İzlemek, izleyebilmek büyük bir güçtür. Kendimiz başta olmak üzere etrafı, insanları, olay ve durumları yargılamadan ve anlayarak seyredebilmek oldukça önemlidir. Bu zor bir şeydir. Ancak gerçekten güçlü olan insanlar elden bir şey gelmeyince olan biteni mümkün olduğu kadar izlemede kalabilenlerdir.
Gün içinde nice duygu, düşünce geçip gidiyor bizden. İnsan hesaba gelmez duygu ve düşüncelerin aktığı bir ırmak yatağı gibidir. İçlerine dalsak kaybolup gitmek işten bile değildir. Birçok insanda da bu böyle olur.

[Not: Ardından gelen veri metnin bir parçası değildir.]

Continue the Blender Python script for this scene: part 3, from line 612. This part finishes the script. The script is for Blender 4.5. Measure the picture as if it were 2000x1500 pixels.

Bir zaman sonra hiç önem bile vermeyeceği düşünceler, vehimler şüpheler endişeler ve tereddütler insanı istila eder gün içinde. Bu durumda iki şey insana perişanlık verir. Birisi hayatın amacının ne olduğunun pek sorgulanmamış olması, ikincisi ise insan yaşamının sonsuz olduğu vehmi. Bunlar bize insana uğrayan olumsuz duygu ve düşüncelerin her zaman gerçekmiş olduğu vehmini verir. Gide gide bunların rüzgarına kapılıp gideriz. Bir zaman sonra kontrolü ele alamazsak hâl müşkül olur.
Halbuki izlemek bir insanı pişman olacağı hâllerden ve durumlardan daima korur. Bunu başarmak zor olsa bile huzurlu bir ömür için bundan başka bir çıkar yolu da pek gözükmüyor.